Sunday, May 13, 2007

Ouch, yay, and autographs

- Surely there was more to the conversation that produced this quote from Royals manager Buddy Bell:
"He just can't throw."

Bell was speaking about Luke Hudson, who was activated from the DL and pitched only one game -- a disasterous two-inning outing against Oakland a few days ago. Regardless of the context, that's a pretty painful statement. I hope Huddy didn't read it.

- Mark Teahen now leads the majors in outfield assists, with seven. Six of them have come in the last week, and on the evening of Cinco de Mayo, he recorded three in one game. Not bad for a third baseman.

- Since writing about the nice players I've met at work, I've been pursuing more stories about the "good guys" in pro baseball. I know they're out there, so if you have any stories about pro baseball players being...well, not jerks...please share. Eventually it will turn into some sort of piece of writing, but for the moment it's an idea onto which I've latched, but I do need help. I'm asking players whenever I can, but it's hard to get time with some of them. But I'm definitely nominating Angel Berroa, Joey Gathright, and pitcher Matt Wright of the O-Royals. They give a LOT of their time at the ballpark to some of their younger fans, and I truly appreciate it.

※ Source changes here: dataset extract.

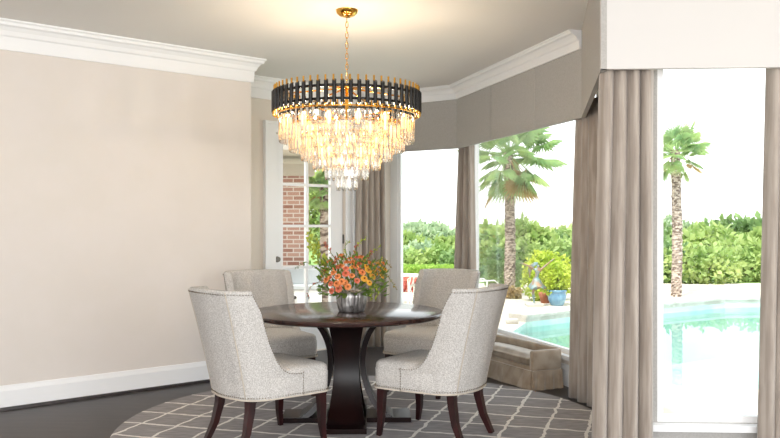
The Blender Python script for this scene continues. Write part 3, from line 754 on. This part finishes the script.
struct(MB().prism([(-150, 24), (150, 24), (150, 150), (-150, 150)], GZ-.3, GZ).build('lawn', M['grass']))
b = MB(); n = len(POOL); b.v = [(x, y, GZ) for x, y in POOL]+[(x, y, GZ-1.2) for x, y in POOL]
b.f = [(i, (i+1) % n, n+(i+1) % n, n+i) for i in range(n)]+[tuple(n+i for i in range(n))]
struct(b.build('pool_basin', M['basin']))
b = MB(); b.v = [(x, y, GZ-.1) for x, y in POOL]; b.f = [tuple(range(n))]
o = b.build('pool_water', M['water']); tag(o, 'turquoise pool water beyond the velvet bench and window', 'water', kind='stuff')
far = [Vector(POOL[i]) for i in (0, 9, 8, 7)]
sweep('pool_coping', [p for p in far], [(0, GZ), (-.42, GZ), (-.42, GZ+.13), (.03, GZ+.13), (.03, GZ+.08), (0, GZ+.08)], M['coping'])
b = MB().rbox((0, 0, .04), (.22, .16, .1), .03, 2); tag(b.build('garden_rock', M['coping'], smooth=True, loc=tuple(on_ground(512, 323.5, GZ))), 'small pale rock lying on the paving at the pool edge', 'rock')

# foliage
def blob(b, c, r, n, s, rg, flat=.6):
    for i in range(n):
        while True:
            u = Vector((rg.uniform(-1, 1), rg.uniform(-1, 1), rg.uniform(-1, 1)))
            if .05 < u.length <= 1: break
        u = u.normalized()*(u.length**.35)
        k = 1+.22*noise.noise(u*2.3+Vector(c)*.7)
        p = Vector((c[0]+u.x*r[0]*k, c[1]+u.y*r[1]*k, c[2]+u.z*r[2]*k))
        d = Vector((rg.uniform(-1, 1), rg.uniform(-1, 1), rg.uniform(-1, 1))).normalized(); d = (d+u*.6).normalized()
        e = d.cross(Vector((rg.uniform(-1, 1), rg.uniform(-1, 1), rg.uniform(-1, 1)))).normalized(); L = s*rg.uniform(.7, 1.3)
        b.add([p, p+d*L*.5+e*L*.3, p+d*L, p+d*L*.5-e*L*.3], [(0, 1, 2, 3)])
def plant(name, px, ytop, ybot, D, wpx, m, label, cat, n=900, s=.12, lobes=4, trunk=False, seed=0, g=GZ, group=None, dz=None):
    rg = random.Random(seed+int(px*7)+int(D*3)); X = (px-CX)/F*D; zt = CH-(ytop-HY)/F*D; zb = max(g, CH-(ybot-HY)/F*D) if ybot else g
    t = empty(name, (X, D, g), 0, label, cat, group); h = zt-zb; wd = wpx/F*D/2; b = MB()
    for i in range(lobes):
        f = (i+.5)/lobes; cx_ = (f-.5)*2*wd*.62; hh = h*(.5 if lobes == 1 else rg.uniform(.36, .5)); 
        if i == lobes//2: hh = h*.5
        blob(b, (cx_, rg.uniform(-.25, .25)*wd, (zb-g)+hh), (wd*(.62 if lobes > 1 else 1), (dz or wd)*.6, hh), n//lobes, s, rg)
    b.build('foliage', M[m], t)
    tk = MB(); tk.tube([(0, 0, 0), (.02, 0, (zb-g)+h*.5)], [max(.03, wd*.06), max(.015, wd*.03)], 7)
    if lobes > 1:
        for i in (-1, 1): tk.tube([(0, 0, (zb-g)+h*.1), (i*wd*.4, 0, (zb-g)+h*.55)], [max(.02, wd*.035), .01], 6)
    tk.build('trunk', M['bark'], t)
    return t
# far tree line
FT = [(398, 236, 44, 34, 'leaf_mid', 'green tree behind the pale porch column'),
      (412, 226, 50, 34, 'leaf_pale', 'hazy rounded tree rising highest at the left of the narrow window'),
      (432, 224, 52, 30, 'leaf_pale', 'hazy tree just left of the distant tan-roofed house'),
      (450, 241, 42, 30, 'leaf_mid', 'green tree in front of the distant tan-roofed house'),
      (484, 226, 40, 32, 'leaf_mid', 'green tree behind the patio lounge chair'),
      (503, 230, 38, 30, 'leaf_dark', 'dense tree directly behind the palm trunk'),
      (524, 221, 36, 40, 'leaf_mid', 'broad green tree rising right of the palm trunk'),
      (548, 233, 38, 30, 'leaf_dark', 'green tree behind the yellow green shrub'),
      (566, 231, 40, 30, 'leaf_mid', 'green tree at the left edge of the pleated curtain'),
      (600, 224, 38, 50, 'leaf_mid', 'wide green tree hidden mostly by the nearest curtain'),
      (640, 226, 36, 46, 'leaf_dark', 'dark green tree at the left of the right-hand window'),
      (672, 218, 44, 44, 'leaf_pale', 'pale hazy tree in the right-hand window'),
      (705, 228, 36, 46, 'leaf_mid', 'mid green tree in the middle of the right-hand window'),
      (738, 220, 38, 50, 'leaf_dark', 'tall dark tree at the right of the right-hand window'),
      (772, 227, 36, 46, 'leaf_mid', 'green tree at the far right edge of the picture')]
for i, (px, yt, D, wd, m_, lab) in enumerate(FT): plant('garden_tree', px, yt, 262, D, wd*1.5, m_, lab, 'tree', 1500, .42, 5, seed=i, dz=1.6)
# shrubs in the middle distance
SH = [(406, 250, 28, 30, 'leaf_mid', 'leafy shrub behind the patio table, left part'), (424, 244, 29, 26, 'leaf_pale', 'grey green shrub behind the clipped hedge'),
      (441, 247, 28, 26, 'leaf_mid', 'shrub behind the clipped hedge next to the corner curtain'), (462, 248, 27, 26, 'leaf_dark', 'shrub behind the corner curtain'),
      (486, 244, 26, 26, 'leaf_mid', 'shrub behind the patio lounge chair'), (503, 248, 25, 24, 'leaf_dark', 'dark shrub at the foot of the palm'),
      (522, 240, 25, 28, 'leaf_mid', 'tall shrub behind the dancer statue'), (545, 243, 26, 30, 'leaf_mid', 'shrub behind the yellow green bush'),
      (568, 240, 26, 30, 'leaf_mid', 'shrub beside the pleated curtain edge'), (615, 244, 25, 50, 'leaf_mid', 'shrub just right of the nearest curtain'), (655, 240, 25, 46, 'leaf_dark', 'dark shrub beyond the pool at right'),
      (700, 245, 24, 50, 'leaf_mid', 'spreading shrub beyond the pool at right'), (745, 240, 25, 52, 'leaf_mid', 'full shrub furthest right beyond the pool')]
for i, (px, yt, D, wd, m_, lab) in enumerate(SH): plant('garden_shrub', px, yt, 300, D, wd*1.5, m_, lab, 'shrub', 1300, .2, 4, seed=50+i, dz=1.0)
# clipped hedge, flower bed
def hedge(name, x0, x1, yt, D, m, label, cat, dep=.8, n=2600, s=.07):
    rg = random.Random(3); X0, X1 = (x0-CX)/F*D, (x1-CX)/F*D; zt = CH-(yt-HY)/F*D; h = zt-GZ; b = MB()
    b.box(((X1-X0)/2, 0, h*.48), (X1-X0-.1, dep*.85, h*.93))
    for i in range(n):
        fc = rg.random(); x = rg.uniform(0, X1-X0)
        if fc < .5: p = Vector((x, -dep/2, rg.uniform(0, h)))
        else: p = Vector((x, rg.uniform(-dep/2, dep/2), h))
        p += Vector((rg.gauss(0, .02), rg.gauss(0, .02), rg.gauss(0, .02))); d = Vector((rg.uniform(-1, 1), rg.uniform(-1, .2), rg.uniform(-.2, 1))).normalized(); e = d.cross(Vector((rg.uniform(-1, 1), 1, rg.uniform(-1, 1)))).normalized()
        L = s*rg.uniform(.7, 1.3); b.add([p, p+d*L*.5+e*L*.35, p+d*L, p+d*L*.5-e*L*.35], [(0, 1, 2, 3)])
    return tag(b.build(name, M[m], loc=(X0, D, GZ)), label, cat)
hedge('clipped_hedge', 392, 470, 267, 24, 'leaf_hedge', 'long low clipped hedge beyond the red flowers', 'hedge', n=3600)
hedge('clipped_hedge', 484, 520, 263, 22.8, 'leaf_dark', 'short dark clipped hedge behind the palm trunk', 'hedge', n=2000)
rg = random.Random(8); b = MB()
D = 21.2
for i in range(1500):
    x = rg.uniform((396-CX)/F*D, (432-CX)/F*D); p = Vector((x, D+rg.uniform(-.5, .5), GZ+rg.uniform(0, .40)))
    d = Vector((rg.uniform(-1, 1), rg.uniform(-1, 1), rg.uniform(-.2, 1))).normalized(); e = d.orthogonal().normalized(); L = .08; b.add([p, p+d*L*.5+e*L*.4, p+d*L, p+d*L*.5-e*L*.4], [(0, 1, 2, 3)])
tag(b.build('red_flower_bed', M['leaf_red']), 'bed of small red flowers in front of the clipped hedge', 'flower bed', kind='stuff')
# potted lime shrub, statue, pots
bp = on_ground(557, 305.5, GZ)
b = MB().lathe([(.001, 0), (.12, 0), (.14, .02), (.19, .12), (.205, .22), (.19, .29), (.215, .32), (.215, .345), (.18, .345), (.17, .30), (.001, .30)], 28)
tag(b.build('glazed_pot', M['bluepot'], smooth=True, loc=tuple(bp)), 'large blue glazed pot beyond the pool', 'pot')
plant('potted_shrub', 557, 262, 292, bp.y+.0, 30, 'leaf_lime', 'yellow green bush growing in the blue glazed pot', 'shrub', 900, .1, 3, seed=90)
plant('garden_shrub', 548, 252, 301, bp.y+1.2, 46, 'leaf_lime', 'big yellow green bush behind the statue and blue pot', 'shrub', 1900, .12, 5, seed=91)
p2 = on_ground(511, 301, GZ)
plant('bedding_plant', 513, 288, 301, 19.0, 16, 'leaf_dry', 'rusty brown clump of leaves at the foot of the palm', 'plant', 500, .08, 3, seed=92)
pb = on_ground(545, 303, GZ)
b = MB().lathe([(.001, 0), (.09, 0), (.13, .16), (.15, .22), (.13, .24), (.001, .22)], 20)
tag(b.build('clay_pot', M['terracotta'], smooth=True, loc=tuple(pb)), 'small brown clay pot between the statue and the blue pot', 'pot')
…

When I was younger (I won't tell how much younger, but certainly younger than I am now), I waited and waited for over an hour outside of Kauffman Stadium, waiting for autographs. I'm not a hound; when I pursue an autograph, it's because I'm a fan of that particular player. I'm not going to sell it on eBay or any crap like that. So anyway, back to waiting outside of The K. There was this one pitcher in particular I wanted to have sign my hat. He was a young guy with a world of pitching potential (I won't name names). When he finally did come out into the autograph area, not only did he not sign for any fans, he was quite rude to me about it. Since that time, I've taken a special liking to any players to give their time to kids and make sure they can sign as much as possible. Even though it can be a mundane day-to-day thing for players, it's a once-in-a-lifetime opportunity for a lot of kids, and something they'll always remember, for better or worse. I still have a bad taste in my mouth (metaphorically speaking) for that one talented pitcher who refused to care about his fans, but I love all players -- even the not-so-acclaimed ones -- who take the time to interact with fans, especially kids.

Why are autographs such a big deal? The signatures themselves might not be. But to a little kid, whose possible paths in life are as numerous as the blades of Bermuda grass in the outfied at The K, the influence of these big famous ballplayers taking the time for him, the little wide-eyed kid, could have momentous impact. That one warm smile as the player signs a ball or a hat could be enough to upgrade baseball from something the kid likes to something the kid lives. On the other hand, the big famous ballplayer with the inflated ego who squeals away in his overpriced truck could sour a kid on The Game for a tragically long period of time. Players shouldn't drive away their fans; without us, those guys might be playing stick-ball in an abandoned lot instead of living in mansions in an upscale neighborhood.

That is why I love players like the three O-Royals I mentioned above. The way some people see it, Berroa and Gathright have every reason to be all sulky. After all, they've had their time in the majors, and now they have to go back to the simpler life and smaller crowds of triple A ball. But instead, they are the ones who have the best attitudes of all; the ones who remember that they need their fans about as much as we need them to play for us every day. (And yes, baseball is a need. I try to go without it every winter, but it never works. I die a little every offseason, so I actually think baseball might be like vegetables and vitamins.)

Anyway, I'm not sure why the issue of autographs has been weighing so heavily on my mind lately, but there it is. But now, 'tis bedtime!